Documentary Films - Competition 2006 / Unfolding Florence: The Many Lives of Florence Broadhurst / Australia 2005
This stylised film by the renowned maker of Little Women and Charlotte Gray unravels the mysteries surrounding the life and death of Florence Broadhurst, singer, dancer, owner of a fashion salon, painter and the artist behind eccentric wallpaper designs.

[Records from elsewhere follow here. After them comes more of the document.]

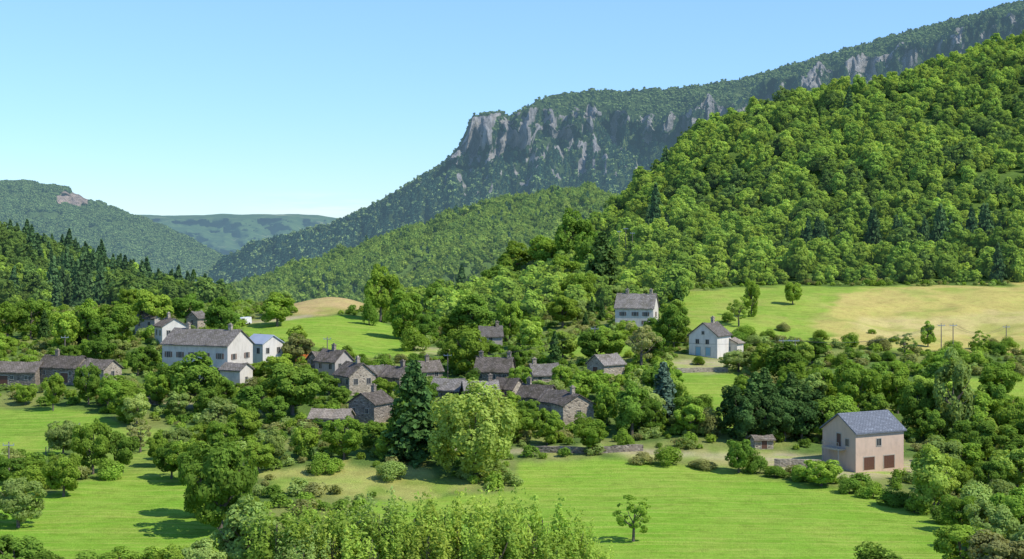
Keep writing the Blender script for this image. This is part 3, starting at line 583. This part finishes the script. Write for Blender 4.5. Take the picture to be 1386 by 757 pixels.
house(538,526,38,34,17,13,-38,ST,R_BR,'stone house with sagging tiled roof',rowf('F',2,.5,.8,1)+rowf('R',1,.5),[(.5,0)])
house(578,514,34,28,13,12,26,ST,R_BR,'small stone house with mossy roof',rowf('F',2,.4,.8,1),[(0,0)])
house(449,580,52,38,16,10,-8,ST,R_LT,'low stone outbuilding with light tiled roof',[('F',.2,0,1.2,1.9,'door')]+rowf('F',3,.4,.7,.8))
house(502,570,44,42,26,13,60,ST,R_BR,'dark stone house with gable and small windows',rowf('L',2,.5,.7,.9),[(.3,0)])
house(670,518,48,36,17,17,-12,ST,R_BR,'stone house with two chimneys and brown roof',rowf('F',3,.4,.8,1),[(-.8,0),(.82,0)])
house(608,540,42,34,14,13,-20,ST,R_GR,'stone house with lilac-grey roof',rowf('F',2,.4,.7,.9))
house(650,545,46,38,15,14,10,ST,R_GR,'stone house with weathered grey roof and chimney',rowf('F',2,.4,.7,.9),[(.6,0)])
house(688,541,32,34,16,13,-30,STL,R_BR,'small stone house with weathered brown roof',rowf('F',2,.4,.7,.9))
house(736,520,38,30,14,13,16,STL,R_GR,'small pale stone house with grey roof',rowf('F',2,.4,.8,.9),[(-.7,0)])
house(728,556,44,38,20,15,-28,ST,R_BR,'stone house with uneven brown roof',rowf('F',2,.5,.8,1),[(-.6,0)])
house(752,566,32,34,24,14,-46,STL,R_BR,'stone house wing with dark roof',rowf('R',1,.5,.8,1))
house(775,576,36,46,30,13,-66,STL,R_BR,'tall stone house gable with lean roof',rowf('R',1,.5,.8,1),[(0,0)])
house(664,468,30,24,14,12,6,GREYW,R_GR,'small house with plain grey roof',rowf('F',1,.4),[(.6,0)])
house(820,508,38,34,16,12,38,STL,R_GR,'stone barn with grey roof and pale gable',[('L',0,0,1.6,2,'door')])
house(862,440,52,38,24,18,-16,CREAM,R_GR,'cream house with grey roof standing on slope',rowf('F',3,.55,.8,1)+rowf('F',2,.08,.8,1)+rowf('R',1,.5),[(.75,0),(-.5,0)],'rendered_house',True)
house(961,480,42,42,27,16,56,WHITE,R_GR,'white gabled house with grey roof and blue doors',[('L',-.35,.0,1.2,1.9,'bluedoor'),('L',.35,0,1.2,1.9,'bluedoor'),('L',-.4,.58,.8,1,wn),('L',.3,.58,.8,1,wn),('L',0,1.05,.6,.7,wn)],[(.4,0)],'rendered_house')
house(990,480,20,26,16,6,56,CREAM,R_LT,'low cream annexe with tiled roof',rowf('L',1,.4,.7,.8),(),'annexe')
house(1031,606,26,20,12,4,10,STL,R_LT,'small stone shed at end of a track',[('F',0,0,1,1.6,'door')],(),'stone_shed')
MZ_=[z[0] for z in ZONES]
def okplace(u,v,wp):
    for p in MZ_:
        if inpoly(np.array([u]),np.array([v]),p)[0]: return False
    x,y,z=pos(u,v)
    for h in HS:
        if math.hypot(x-h[5],y-h[6])<h[2]*.5*y/F+1.5: return False
    return True
def lim_h(u,v,hp,wp):
    for (hu,hv,hw,he,hr,x,y) in HS:
        if abs(u-hu)<hw/2+wp*.4 and hv-4<v<hv+90: hp=min(hp,v-hv+he*.65)
    return hp
tries=0
rnd=random.Random(77)
while ntree<298 and tries<9000:
    tries+=1
    u=rnd.uniform(-30,1420); v=400+ (690-400)*rnd.random()**1.5
    if v>600 and 250<u<1250 : continue
    if not okplace(u,v,40): continue
    p=pos(u,v)
    if p[1]>470: continue
    hm=rnd.uniform(5.0,9.5); hp=hm*F/p[1]; wp=hp*rnd.uniform(.85,1.1)
    if any(math.hypot(p[0]-t[2],p[1]-t[3])<rnd.uniform(3.4,5.5) for t in TREES): continue
    h2=lim_h(u,v,hp,wp)
    if h2<11: continue
    blocked=False
    for q in MZ_[:13]:
        if inpoly(np.array([u]),np.array([v-h2*.75]),q)[0] and rnd.random()<.8: blocked=True
    if blocked:
        h2*=.45
        if h2<12: continue
    if h2<hp*.6:
        kd=H_; wp=min(wp,h2*1.5)
        if nshrub>190: continue
    else: kd=rnd.choice([B,B,B,B,O,O,C_] if v<500 else [B,B,B,O])
    if kd==C_: wp*=.5
    m={B:['dark','dark','mid','mid','mid','light','silver'],O:['mid','dark','silver'],C_:['fir'],H_:['dark','mid','olive','silver','mid']}[kd]
    tree(u,v,h2,wp,kd,rnd.choice(m),'growing in rough village ground')
print('TREES',ntree,nshrub,tries)
# ---------------------------------------------------------------- scattered stuff
def source(kind,seed,nl,s,mat):
    V,Fc,t=crown(kind,seed,nl,s); me=np_mesh('foliage_src',V,Fc,4,mat,False,{'tint':('FACE','FLOAT',t)})
    return bpy.data.objects.new('foliage_source',me)
def scatter(name,P,S,idx,sources,label,cat):
    n=len(P); me=bpy.data.meshes.new(name); me.vertices.add(n); me.vertices.foreach_set('co',P.astype(np.float32).ravel())
    rot=np.zeros((n,3)); rot[:,2]=RNG.random(n)*6.28; rot[:,0]=RNG.normal(size=n)*.08
    for an,d in (('rotv',rot),('sclv',S)):
        a=me.attributes.new(an,'FLOAT_VECTOR','POINT'); a.data.foreach_set('vector',d.astype(np.float32).ravel())
    a=me.attributes.new('idx','INT','POINT'); a.data.foreach_set('value',idx.astype(np.int32))
    o=obj(name,me); meta(o,label,cat,'stuff')
    ng=bpy.data.node_groups.new(name,'GeometryNodeTree'); ng.interface.new_socket('Geometry',in_out='INPUT',socket_type='NodeSocketGeometry'); ng.interface.new_socket('Geometry',in_out='OUTPUT',socket_type='NodeSocketGeometry')
    gi=ng.nodes.new('NodeGroupInput'); go=ng.nodes.new('NodeGroupOutput'); jn=ng.nodes.new('GeometryNodeJoinGeometry')
    def na(nm,t):
        q=ng.nodes.new('GeometryNodeInputNamedAttribute'); q.data_type=t; q.inputs[0].default_value=nm; return q.outputs[0]
    r=na('rotv','FLOAT_VECTOR'); s=na('sclv','FLOAT_VECTOR'); ii=na('idx','INT')
    for k,src in enumerate(sources):
        oi=ng.nodes.new('GeometryNodeObjectInfo'); oi.inputs[0].default_value=src; oi.inputs['As Instance'].default_value=True
        cp=ng.nodes.new('FunctionNodeCompare'); cp.data_type='INT'; cp.operation='EQUAL'
        ins=[q for q in cp.inputs if q.type=='INT']; ng.links.new(ii,ins[0]); ins[1].default_value=k
        ip=ng.nodes.new('GeometryNodeInstanceOnPoints'); ng.links.new(gi.outputs[0],ip.inputs['Points']); ng.links.new(cp.outputs[0],ip.inputs['Selection'])
        ng.links.new(oi.outputs['Geometry'],ip.inputs['Instance']); ng.links.new(r,ip.inputs['Rotation']); ng.links.new(s,ip.inputs['Scale']); ng.links.new(ip.outputs[0],jn.inputs[0])
    ng.links.new(jn.outputs[0],go.inputs[0])
    m=o.modifiers.new('scatter','NODES'); m.node_group=ng
    return o
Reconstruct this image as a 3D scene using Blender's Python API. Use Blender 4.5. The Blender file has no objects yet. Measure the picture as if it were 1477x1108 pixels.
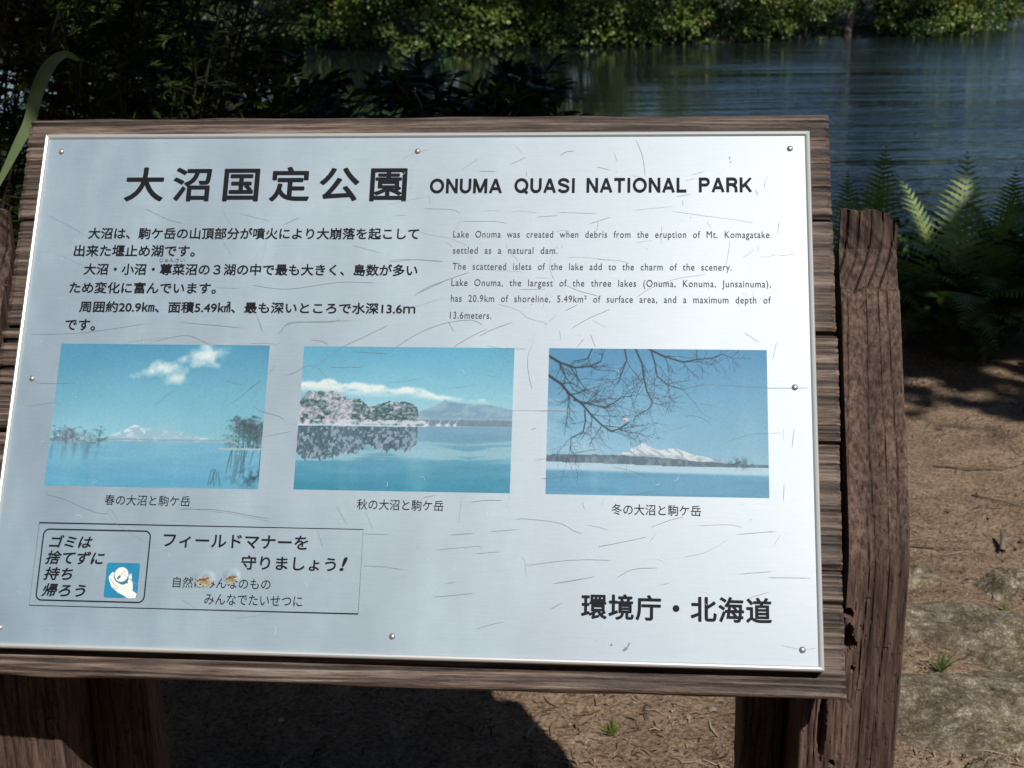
import bpy, math, random
import numpy as np
from mathutils import Matrix, Vector, Euler

SC = bpy.context.scene
COL = SC.collection
RAD = math.radians

# ------------------------------------------------------------------ camera
cam_d = bpy.data.cameras.new("camera")
cam = bpy.data.objects.new("camera", cam_d)
COL.objects.link(cam)
cam_d.sensor_width = 36.0
cam_d.lens = 1880.0 / 1477.0 * 36.0
cam_d.clip_start = 0.02
cam_d.clip_end = 3000.0
PITCH, ROLL = RAD(17.0), RAD(-0.8337)
right = Vector((0.9999, -0.0043, -0.0139))
down = Vector((-0.0145, -0.2923, -0.9562))
fwd = Vector((0.0, 0.9563, -0.2924)).normalized()
right = (right - fwd * right.dot(fwd)).normalized()
up = right.cross(fwd)
mw = Matrix((right, up, -fwd)).transposed().to_4x4()
mw.translation = Vector((0, 0, 1.5))
cam.matrix_world = mw
cam_d.dof.use_dof = True
cam_d.dof.focus_distance = 1.5
cam_d.dof.aperture_fstop = 16.0
SC.camera = cam

# ------------------------------------------------------------------ light
SUN = Vector((0.252, -0.630, 0.735)).normalized()     # towards the sun
sun_d = bpy.data.lights.new("sun", 'SUN')
sun_d.energy = 4.2
sun_d.angle = RAD(0.5)
sun_d.color = (1.0, 0.965, 0.91)
sun = bpy.data.objects.new("sun", sun_d)
COL.objects.link(sun)
sun.rotation_euler = SUN.to_track_quat('Z', 'Y').to_euler()
sun.location = (3, -8, 12)
world = bpy.data.worlds.new("World")
SC.world = world
world.use_nodes = True
wn = world.node_tree
sky = wn.nodes.new("ShaderNodeTexSky")
sky.sky_type = 'NISHITA'
sky.sun_disc = False
sky.ozone_density = 6.0
sky.sun_elevation = math.asin(SUN.z)
sky.sun_rotation = math.atan2(SUN.x, SUN.y)
bg = wn.nodes["Background"]
bg.inputs[1].default_value = 0.115
wn.links.new(sky.outputs[0], bg.inputs[0])
SC.view_settings.view_transform = 'Standard'
SC.view_settings.look = 'None'
SC.view_settings.exposure = 0.0
SC.view_settings.gamma = 1.0
SC.cycles.max_bounces = 6

# ------------------------------------------------------------------ helpers
def obj(name, mesh, parent=None, loc=None, rot=None):
    o = bpy.data.objects.new(name, mesh)
    COL.objects.link(o)
    if parent is not None:
        o.parent = parent
    if loc is not None:
        o.location = loc
    if rot is not None:
        o.rotation_euler = rot
    return o

def tag(o, label=None, cat=None, group=None, kind=None):
    if label: o["label"] = label
    if cat: o["category"] = cat
    if group: o["group"] = group
    if kind: o["kind"] = kind
    return o

def mesh(name, verts, faces, mat, smooth=False, col=None):
    """faces: (n,k) array or list of lists; col: per-vertex linear rgb -> 'tint'"""
    me = bpy.data.meshes.new(name)
    v = np.asarray(verts, dtype=np.float32)
    if isinstance(faces, np.ndarray) and faces.ndim == 2:
        n, k = faces.shape
        me.vertices.add(len(v)); me.vertices.foreach_set("co", v.ravel())
        me.loops.add(n * k); me.loops.foreach_set("vertex_index", faces.astype(np.int32).ravel())
        me.polygons.add(n)
        me.polygons.foreach_set("loop_start", np.arange(0, n * k, k, dtype=np.int32))
        me.polygons.foreach_set("loop_total", np.full(n, k, dtype=np.int32))
        me.update(calc_edges=True)
    else:
        me.from_pydata([tuple(map(float, p)) for p in v], [], [list(map(int, f)) for f in faces])
    me.validate()
    if mat is not None:
        me.materials.append(mat)
    if smooth:
        me.polygons.foreach_set("use_smooth", np.ones(len(me.polygons), dtype=bool))
    if col is not None:
        a = me.color_attributes.new("tint", 'FLOAT_COLOR', 'POINT')
        c = np.ones((len(v), 4), dtype=np.float32)
        c[:, :3] = col if np.ndim(col) == 2 else np.asarray(col)[:, None]
        a.data.foreach_set("color", c.ravel())
    me.update()
    return me

def lin(r, g, b):
    return tuple((c / 255 / 12.92) if c / 255 <= 0.04045 else ((c / 255 + 0.055) / 1.055) ** 2.4 for c in (r, g, b))

def hash2(ix, iy, seed):
    h = (ix.astype(np.int64) * 374761393 + iy.astype(np.int64) * 668265263 + seed * 1442695041) & 0x7fffffff
    h = ((h ^ (h >> 13)) * 1274126177) & 0x7fffffff
    h = (h ^ (h >> 16)) & 0xffffff
    return h / float(0xffffff)

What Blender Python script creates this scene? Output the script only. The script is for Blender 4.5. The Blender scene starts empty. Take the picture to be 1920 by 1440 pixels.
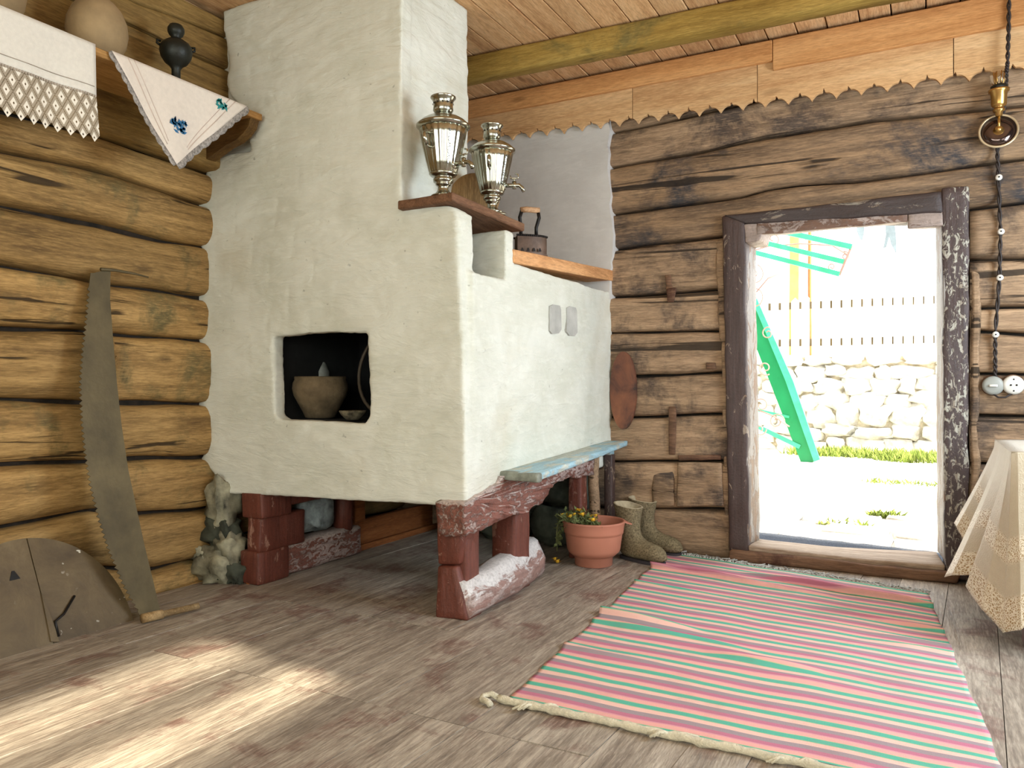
import bpy, bmesh, math, random
from mathutils import Vector, Matrix, noise, geometry
random.seed(7)
SC = bpy.context.scene
COL = SC.collection
PI = math.pi
# ------------------------------------------------------------------ camera, world, light, exposure
FPX, YAW, CZ = 1450.0, math.radians(27.97), 1.0
cam = bpy.data.cameras.new('camera'); cam.sensor_width = 36; cam.lens = 36*FPX/1920; cam.clip_start = .05; cam.clip_end = 200
camo = bpy.data.objects.new('camera', cam); COL.objects.link(camo)
camo.location = (0, 0, CZ); camo.rotation_euler = (PI/2, 0, YAW)
SC.camera = camo
W = bpy.data.worlds.new('world'); SC.world = W; W.use_nodes = True
bgn = W.node_tree.nodes['Background']; bgn.inputs[0].default_value = (.95, .98, 1, 1); bgn.inputs[1].default_value = 3.8
vs = SC.view_settings
vs.view_transform = 'Standard'; vs.look = 'None'; vs.gamma = 1; vs.use_curve_mapping = False; vs.exposure = 0.0
def lamp(name, kind, loc, rot, energy, color=(1, 1, 1), size=None, sy=None, angle=None):
    l = bpy.data.lights.new(name, kind); l.energy = energy; l.color = color
    if kind == 'AREA':
        l.shape = 'RECTANGLE'; l.size = size; l.size_y = sy
    if angle is not None: l.angle = math.radians(angle)
    o = bpy.data.objects.new(name, l); COL.objects.link(o); o.location = loc; o.rotation_euler = rot
    return o
def aim(o, d):
    o.rotation_euler = Vector(d).to_track_quat('-Z', 'Y').to_euler()
sun = lamp('sun', 'SUN', (6, 3, 6), (0, 0, 0), 22, (1, .90, .70), angle=1.8); aim(sun, (-1, .12, -.50))
a1 = lamp('rear_window_daylight', 'AREA', (-.6, -1.42, 1.55), (0, 0, 0), 80, (.96, 1, .85), 3.2, 1.5); aim(a1, (-.1, 1, -.08))
a2 = lamp('right_window_daylight', 'AREA', (1.55, .6, 1.5), (0, 0, 0), 32, (1, .97, .92), 2.0, 1.2); aim(a2, (-1, .1, -.1))
a3 = lamp('added_cool_fill', 'AREA', (1.62, 3.0, 1.55), (0, 0, 0), 98, (.78, .90, 1), 1.2, 1.15); aim(a3, (-1, .0, -.12))  # cool fill added to brighten the stove's right side, no known source there
# ------------------------------------------------------------------ helpers
SY, CY = math.sin(YAW), math.cos(YAW)
def ray(px, py):
    u = (px-960)/FPX; v = (720-py)/FPX
    return Vector((-SY+u*CY, CY+u*SY, v))
def P(px, py, X=None, Y=None, Z=None):
    d = ray(px, py)
    if X is not None: t = X/d.x
    elif Y is not None: t = Y/d.y
    else: t = (Z-CZ)/d.z
    return Vector((d.x*t, d.y*t, CZ+d.z*t))
def nz(p, s=1.0): return noise.noise(Vector(p)*s)
def lerp(a, b, t): return a+(b-a)*t
def tag(o, label=None, cat=None, group=None, kind=None):
    if label: o['label'] = label
    if cat: o['category'] = cat
    if group: o['group'] = group
    if kind: o['kind'] = kind
    return o
def root_loc(p):
    v = Vector((0, 0, 0))
    while p is not None: v = v+p.location; p = p.parent
    return v
def thing(name, label, cat, loc, group=None):
    o = bpy.data.objects.new(name, None); COL.objects.link(o); o.location = loc; o.empty_display_size = .1
    return tag(o, label, cat, group)
def mk(name, vf, mat, parent=None, smooth=True, loc=None, uvs=None, mats=None, fm=None, label=None):
    """vf=(world verts, faces). one mesh object; verts made local to the thing's base"""
    vs_, fs = vf
    off = root_loc(parent) if parent is not None else (Vector(loc) if loc is not None else Vector((0, 0, 0)))
    me = bpy.data.meshes.new(name)
    me.from_pydata([tuple(Vector(v)-off) for v in vs_], [], fs)
    me.materials.append(mat)
    for m in (mats or []): me.materials.append(m)
    if fm: me.polygons.foreach_set('material_index', fm)
    if smooth: me.polygons.foreach_set('use_smooth', [True]*len(me.polygons))
    if uvs:
        ul = me.uv_layers.new(name='uv')
        for l in me.loops: ul.data[l.index].uv = uvs[l.vertex_index]
    me.update()
    if smooth == 'auto':
        me.polygons.foreach_set('use_smooth', [True]*len(me.polygons))
        try: me.set_sharp_from_angle(angle=math.radians(38))
        except Exception: pass
    o = bpy.data.objects.new(name, me); COL.objects.link(o)
    if parent is not None: o.parent = parent
    else: o.location = off
    if label: o['label'] = label
    return o
def join(*vfs):
    V, F = [], []
    for v, f in vfs:
        n = len(V); V += list(v); F += [tuple(i+n for i in q) for q in f]
    return V, F
def bm_out(bm):
    bmesh.ops.recalc_face_normals(bm, faces=bm.faces)
    bm.verts.index_update(); r = ([v.co.copy() for v in bm.verts], [tuple(v.index for v in f.verts) for f in bm.faces]); bm.free(); return r
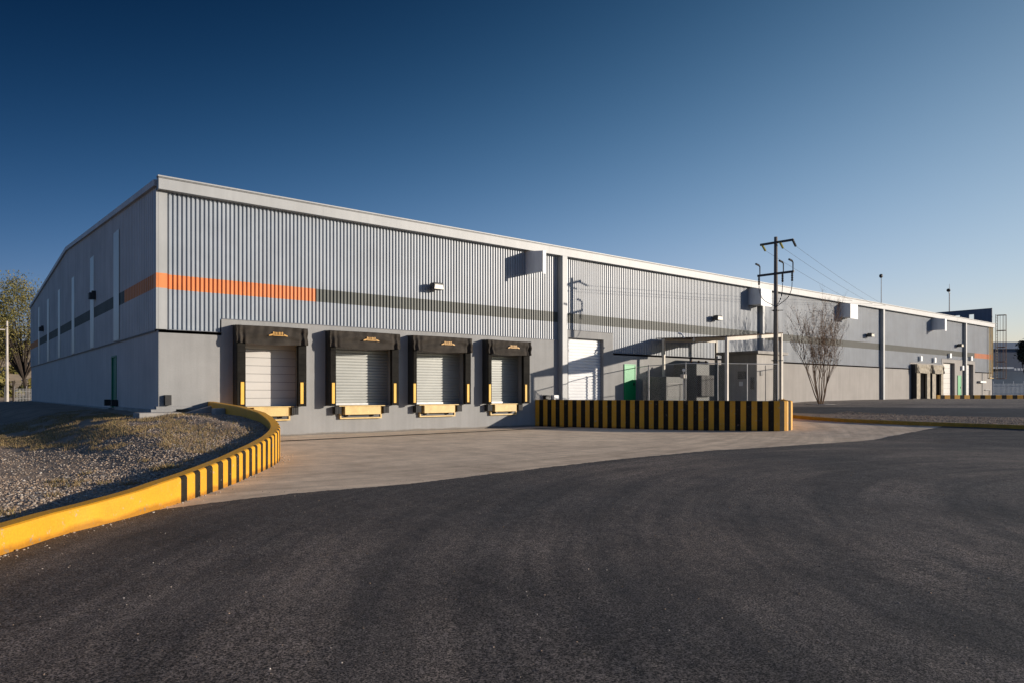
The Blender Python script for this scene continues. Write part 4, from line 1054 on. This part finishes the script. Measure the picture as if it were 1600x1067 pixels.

When designer Florence Broadhurst was found murdered in her studio, only a few individuals could state that they really knew her. At the time of her death, this mysterious 76-year-old woman was even thought to have been twenty years younger. Thus the film begins to unravel the mysteries surrounding one of the most remarkable Australian women of the 20th century. She was born in 1899, as a singer and dancer she was part of the Shanghai scene of the 1920s, in the following decade she headed a fashion salon in London, and then returned to Sydney as a painter and became celebrated for her charity work. Conservative Australia came to know her best, however, for her eccentric and exotic wallpaper designs. This highly stylised film by renowned director Gillian Armstrong finds an original way to combine archive footage, animation, staged sequences and testimonies of those who remember Florence Broadhurst.
82 min / Color, DIGIBETA
European premiere
Director Gillian Armstrong
/ Screenplay Katherine Thomson
/ Dir. of Photography John Radel
/ Music Paul Grabowsky
/ Editor Nicholas Beauman ASE
/ Producer Charles Hannah, Sue Clothier, Nicola Lawrence, Mark Hamlyn
/ Production Film Australia
/ Cast Judi Farr, Felicity Price, Hanna Garbo
/ Contact Film Australia
Gillian Armstrong (b. 1950, Melbourne, Australia), one of the most famous female directors in her native country, studied at the Swinburn Art School and she was one of the first graduates of the Australian Film, Television & Radio School – AFTRS. She has made short films, video clips, documentary and feature films in Australia and the USA. Her remarkable filmography includes the films Charlotte Gray (2001) and Oscar and Lucinda (1997), on which she collaborated with Cate Blanchett. The extremely successful Little Women (1994) was nominated three times for an Oscar, whilst The Last Days of Chez Nous (1992) competed at the Berlin IFF. Her documentary work is equally impressive – four films in which she traces the lives of three South Australian women, from their adolescent years right up to motherhood.